The architecture itself, suggests that there was a clear transition from a situation in which witnesses and victims stood in a similar relation to the judge and jury (both facing the judge, relatively close to one another); to one - like a modern anglo-american courtroom  - where the judge and witnesses are on one side, and the defendant on the opposite side of the courtroom.  In other words, the character of the adversarial relationship at the core of the adversarial trial was re-defined, with the witnesses and victim re-located on the either side of the argument, and the judges role, redefined as arbiter between them.  At some level, in the process community resolution was replaced by court judgement. 



If you want to explain why conviction rates at the Old Bailey rose from under 50% in the mid eighteenth century, to over eighty percent at the end of the nineteenth century, starting from precisely the moment when the courtroom was rebuilt, this ‘fact on the ground’ needs to be part of the story.

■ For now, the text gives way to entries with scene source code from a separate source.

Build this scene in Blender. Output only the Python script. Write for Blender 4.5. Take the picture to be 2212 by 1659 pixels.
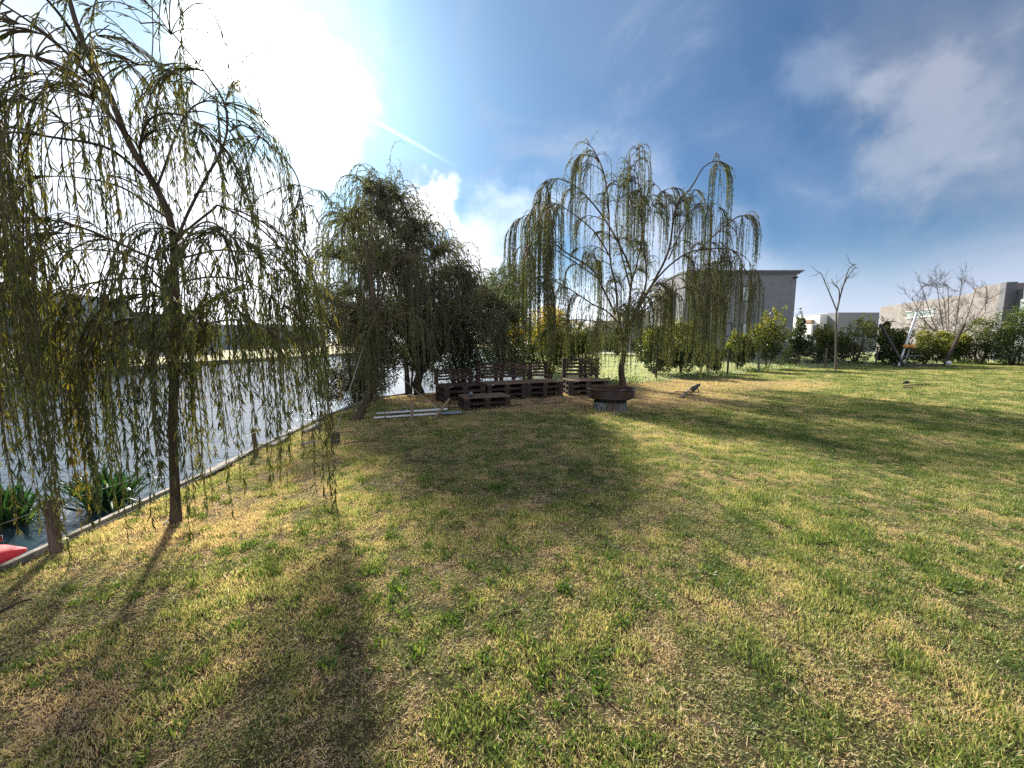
import bpy, math, random
import numpy as np
from mathutils import Vector
rng = np.random.default_rng(7)
random.seed(7)
for o in list(bpy.data.objects): bpy.data.objects.remove(o)
SC = bpy.context.scene
COL = SC.collection
# ------------------------------------------------------------------ camera
H, F, CX, CY = 1.5, 831.0, 1106.0, 829.5
PITCH = math.radians(6.28)
cam_d = bpy.data.cameras.new('camera'); cam = bpy.data.objects.new('camera', cam_d); COL.objects.link(cam)
cam.location = (0, 0, H); cam.rotation_euler = (math.pi/2 - PITCH, 0, 0)
cam_d.sensor_width = 36; cam_d.lens = 36*F/2212; cam_d.clip_start = .05; cam_d.clip_end = 3000
SC.camera = cam
CP, SP = math.cos(PITCH), math.sin(PITCH)
def ray(u, v):
    x, d = (u-CX)/F, (v-CY)/F
    return np.array([x, CP - d*SP, -SP - d*CP])
def G(u, v, z=0.0):
    r = ray(u, v); return np.array([0, 0, H]) + r*((z-H)/r[2])
def A(u, v, Y):
    r = ray(u, v); return np.array([0, 0, H]) + r*(Y/r[1])
# ------------------------------------------------------------------ light
SUN = ray(600, 60); SUN = SUN/np.linalg.norm(SUN)       # behind thin bright cloud
GLOW = ray(620, 180); GLOW = GLOW/np.linalg.norm(GLOW)
EL = math.asin(SUN[2]); AZ = math.atan2(SUN[0], SUN[1])      # clockwise from +Y
sl = bpy.data.lights.new('sun', 'SUN'); so = bpy.data.objects.new('sun', sl); COL.objects.link(so)
sl.energy = 5.0; sl.angle = math.radians(3.6); sl.color = (1.0, .93, .80)
so.rotation_euler = Vector(SUN).to_track_quat('Z', 'Y').to_euler()
SC.view_settings.view_transform = 'Standard'; SC.view_settings.look = 'None'
SC.view_settings.exposure = 1.42; SC.view_settings.gamma = 1
SC.cycles.max_bounces = 7; SC.cycles.transparent_max_bounces = 6; SC.cycles.diffuse_bounces = 3
SC.cycles.use_denoising = False
SC.cycles.sample_clamp_indirect = 6

class NT:
    def __init__(s, tree): s.t = tree; s.n = tree.nodes; s.l = tree.links
    def new(s, typ, **k):
        n = s.n.new(typ)
        for a, b in k.items(): setattr(n, a, b)
        return n
    def put(s, sock, val):
        if isinstance(val, bpy.types.NodeSocket): s.l.new(val, sock)
        elif isinstance(val, (tuple, list)) and len(val) == 3 and sock.type == 'RGBA': sock.default_value = (*val, 1)
        else: sock.default_value = val
    def m(s, op, a, b=0.0, c=0.0, clamp=False):
        n = s.new('ShaderNodeMath', operation=op, use_clamp=clamp)
        for i, x in enumerate((a, b, c)): s.put(n.inputs[i], x)
        return n.outputs[0]
    def vm(s, op, a, b=(0, 0, 0)):
        n = s.new('ShaderNodeVectorMath', operation=op); s.put(n.inputs[0], a)
        if op == 'SCALE': s.put(n.inputs[3], b)
        else: s.put(n.inputs[1], b)
        return n.outputs['Value'] if op in ('DOT_PRODUCT', 'LENGTH', 'DISTANCE') else n.outputs[0]
    def sm(s, v, a, b, lo=0.0, hi=1.0):
        n = s.new('ShaderNodeMapRange', interpolation_type='SMOOTHSTEP')
        for i, x in enumerate((v, a, b, lo, hi)): s.put(n.inputs[i], x)
        return n.outputs[0]
    def noise(s, vec, scale, detail=4, rough=.5, dist=0.0):
        n = s.new('ShaderNodeTexNoise'); s.put(n.inputs['Vector'], vec)
        n.inputs['Scale'].default_value = scale; n.inputs['Detail'].default_value = detail
        n.inputs['Roughness'].default_value = rough; n.inputs['Distortion'].default_value = dist
        return n.outputs['Fac']
    def mix(s, f, a, b, blend='MIX'):
        n = s.new('ShaderNodeMix', data_type='RGBA', blend_type=blend)
        s.put(n.inputs[0], f); s.put(n.inputs[6], a); s.put(n.inputs[7], b)
        return n.outputs[2]
    def ramp(s, f, stops):
        n = s.new('ShaderNodeValToRGB'); e = n.color_ramp.elements
        while len(e) < len(stops): e.new(.5)
        for el, (p, c) in zip(e, stops): el.position = p; el.color = (*c, 1)
        s.put(n.inputs[0], f); return n.outputs[0]

world = bpy.data.worlds.new('World'); SC.world = world; world.use_nodes = True
w = NT(world.node_tree); w.n.clear()
tc = w.new('ShaderNodeTexCoord').outputs['Generated']
dirn = w.vm('NORMALIZE', tc)
sky = w.new('ShaderNodeTexSky', sky_type='NISHITA'); sky.sun_disc = False
sky.sun_elevation = EL; sky.sun_rotation = AZ % (2*math.pi)
sky.air_density = 1.0; sky.dust_density = .6; sky.ozone_density = 2.0
sep = w.new('ShaderNodeSeparateXYZ'); w.put(sep.inputs[0], dirn); dz = sep.outputs[2]
base = w.mix(1.0, sky.outputs[0], (.20, .305, .375), 'MULTIPLY')
sd = w.m('MAXIMUM', w.vm('DOT_PRODUCT', dirn, tuple(GLOW)), 0.0)
n1 = w.noise(dirn, 3.2, 7, .55, .3)
n2 = w.noise(dirn, 9.0, 6, .55, .2)
n3 = w.noise(w.vm('MULTIPLY', dirn, (1, 1, 1.6)), 2.6, 8, .6, .9)
nn = w.m('SUBTRACT', w.m('ADD', w.m('MULTIPLY', n1, .65), w.m('MULTIPLY', n2, .35)), .5)
# wide brightening towards the sun (thin cloud scattering)
halo = w.m('ADD', w.m('MULTIPLY', w.m('POWER', sd, 6.0), .9), w.m('MULTIPLY', w.m('POWER', sd, 30.0), 1.2))
hz = w.mix(1.0, base, w.mix(1.0, (.86, 1.02, 1.10), w.new('ShaderNodeCombineColor').outputs[0], 'MIX'), 'MIX')
hc = w.new('ShaderNodeVectorMath', operation='SCALE'); hc.inputs[0].default_value = (.68, 1.0, 1.2); w.put(hc.inputs[3], halo)
col = w.mix(1.0, base, hc.outputs[0], 'ADD')
# thin general veil of cloud
veil = w.sm(n3, .50, .74, 0, .5)
col = w.mix(veil, col, (2.1, 2.4, 3.1))
def blob(col, u, v, rdeg, soft, amp, colr, wob=.25, sy=1.0):
    d = ray(u, v); d = d/np.linalg.norm(d)
    off = w.vm('SUBTRACT', dirn, tuple(d))
    if sy != 1.0: off = w.vm('MULTIPLY', off, (1, 1, sy))
    L = w.vm('LENGTH', off)
    L = w.m('SUBTRACT', L, w.m('MULTIPLY', nn, wob*2))
    r = math.radians(rdeg)
    f = w.sm(L, r*(1-soft), r*(1+soft), amp, 0.0)
    return w.mix(f, col, colr)
GREY = (1.9, 2.05, 2.45)
for b in [(2130, 260, 7, .95, .42, (1.6, 1.75, 2.2), .3), (2010, 20, 7, .95, .38, (1.4, 1.55, 2.0), .3), (2212, 560, 6, .9, .45, (2.3, 2.3, 2.8)),
          (1750, 170, 2.5, .9, .3, (1.8, 2.2, 3.1)), (1600, 280, 5, .9, .15, (1.6, 2.0, 2.9)), (1780, 430, 6, .9, .2, (1.9, 2.3, 3.2)), (1960, 320, 4, .9, .4, (2.3, 2.5, 2.9), .5),
          (1320, 390, 6, .9, .25, (2.4, 3.0, 4.0)), (1400, 0, 10, .9, .15, (2.2, 2.6, 3.4)), (1450, 650, 9, .8, .5, (3.4, 3.6, 4.3)), (1350, 470, 5, .9, .4, (3.6, 4.0, 4.8)),
          (1030, 530, 6, .5, .85, (4.2, 4.7, 5.4)), (1130, 510, 4, .7, .6, (3.2, 3.9, 4.7)), (945, 475, 4.6, .22, 1, (7, 7, 7.2)), (870, 500, 6, .35, 1, (7, 7, 7.3)), (1000, 545, 5, .4, .9, (5.4, 5.5, 5.9)),
          (260, 300, 7, .7, .5, (6, 6.8, 7.8)), (130, 110, 5, .8, .5, (4.2, 4.8, 5.6)), (330, 20, 7, .6, .75, (2.4, 3.3, 4.4)), (120, 330, 6, .6, .6, (2.6, 3.5, 4.7)), (400, 420, 5, .6, .5, (2.8, 4.0, 5.2)), (560, 480, 7, .5, .8, (6.5, 6.6, 7)), (100, 200, 6, .7, .5, (4.6, 5, 5.6)),
          (100, 560, 13, .6, .7, (4.6, 5.0, 5.8)), (660, 10, 5, .7, .6, (4, 4.8, 5.2)), (420, 560, 12, .6, .8, (6, 6.2, 6.8))]:
    col = blob(col, *b)
for b in [(600, 140, 7.5, .6, .6, (3.0, 4.0, 4.5)), (650, 225, 7.5, .6, .6, (3.0, 4.0, 4.5)), (590, 135, 5.0, .7, .85, (5.5, 6, 6.2), .45), (645, 225, 5.0, .7, .85, (5.5, 6, 6.2), .45), (500, 75, 4, .6, .8, (6, 6.6, 6.8)), (690, 300, 4.5, .5, .9, (5.5, 6.2, 6.4)), (600, 150, 4.0, .8, 1, (34, 35, 35), .4), (640, 225, 3.8, .8, 1, (30, 31, 31), .4)]:
    col = blob(col, *b)
# condensation trail: great circle through two directions
a_, b_ = ray(340, 0), ray(990, 362); nrm = np.cross(a_, b_); nrm = nrm/np.linalg.norm(nrm)
mid = (a_/np.linalg.norm(a_)+b_/np.linalg.norm(b_)); mid = mid/np.linalg.norm(mid)
cend = float(np.dot(b_/np.linalg.norm(b_), mid))-.005
dist = w.m('ABSOLUTE', w.m('ADD', w.vm('DOT_PRODUCT', dirn, tuple(nrm)), w.m('MULTIPLY', nn, .006)))
trail = w.m('MULTIPLY', w.sm(dist, .0003, .006, 1, 0), w.sm(w.vm('DOT_PRODUCT', dirn, tuple(mid)), cend, cend+.05, 0, .5))
col = w.mix(trail, col, (6, 6.8, 7.2))
# unseen bright cloud deck behind the camera, added to lift the shadow fill
bk = w.sm(sep.outputs[1], .15, -.55, 0, .8)
col = w.mix(w.m('MULTIPLY', bk, w.sm(n3, .3, .6, .6, 1)), col, (5.6, 5.7, 6.2))
# pale band over the horizon
hb = w.sm(dz, 0.0, .22, .85, 0.0)
hcol = w.mix(w.sm(sd, .3, .95), (3.2, 3.4, 4.2), (8.0, 8.0, 8.4))
col = w.mix(hb, col, hcol)
bg = w.new('ShaderNodeBackground'); w.put(bg.inputs[0], col); bg.inputs[1].default_value = .1
out = w.new('ShaderNodeOutputWorld'); w.l.new(bg.outputs[0], out.inputs[0])

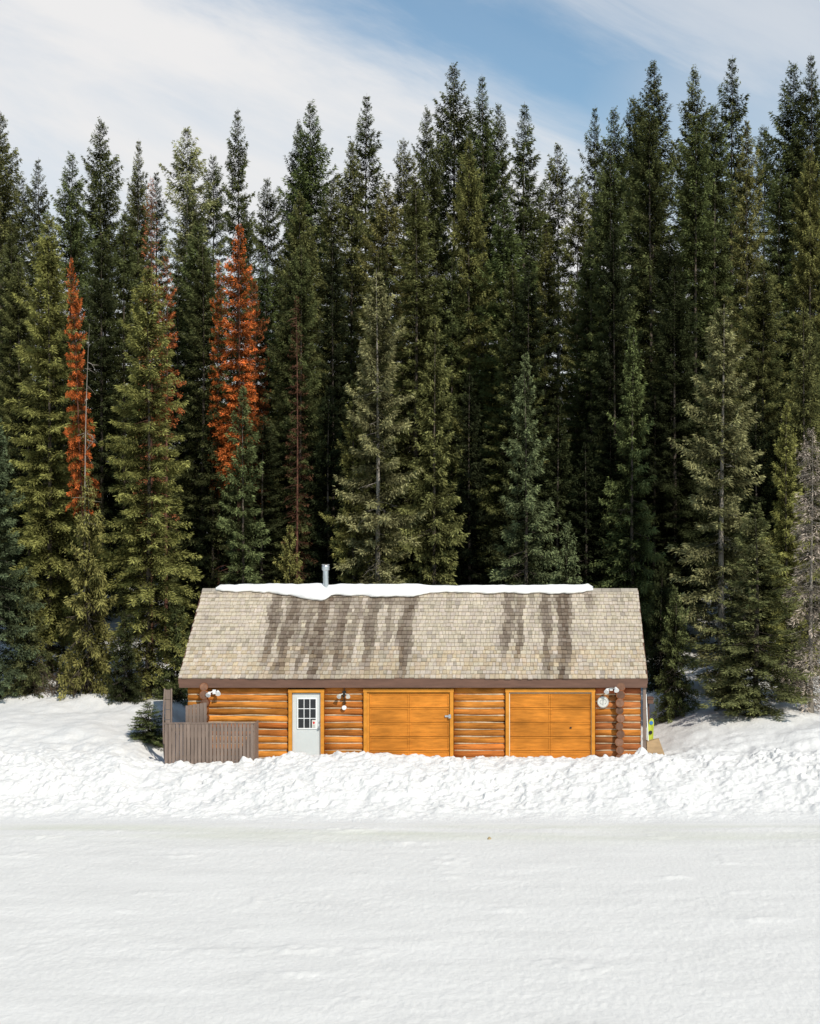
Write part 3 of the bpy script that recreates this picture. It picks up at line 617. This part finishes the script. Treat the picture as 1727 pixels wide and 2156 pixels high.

What has also been revealed is the importance of levels – with lawyers speaking upwards to the judge, jury, witnesses and defendant, from a cock-pit several feet below their eye level.  Like a theatre audience, the judge, jury and defendant looked down on the stage below.  In other words, what was created, at least for a short time (70 years), was the real feel of a ‘theatre’ in which, as a barrister, you were forced to perform to the gods.  


 

Looking forwarding to the next stage, this particular sub-project is seeking to move from the ‘art’ of making and performance, through a humanist and historical appreciation of ‘experience’, towards the tools of social science and informatics – seeking to combine the close reading of a single desperate plea, with the empathy that can only come with physical knowledge, with that macroscopic image of all the similar words spoken over a hundred years – how that one plea fits in a universe of words and bodies.  And all of this, is in turn, being undertaken in pursuit of a more nuanced and empathetic engagement with the lives of working people - both for its own sake, and as part of a new analysis of the workings of power 'from below'.

With luck, this will allow us to move beyond a simple analysis of the courtroom, and the ‘adversarial trial’ - to an analysis through which we can see the whole system from the defendants’ perspectiv.

In other words, the next step is about creating a history of the British criminal justice system, and of transportation from an experiential perspective on a large scale – contributing to a history of common human experience, evidenced from the distributed leavings of the dead, analysed with all the approaches available to hand, from all the perspectives available.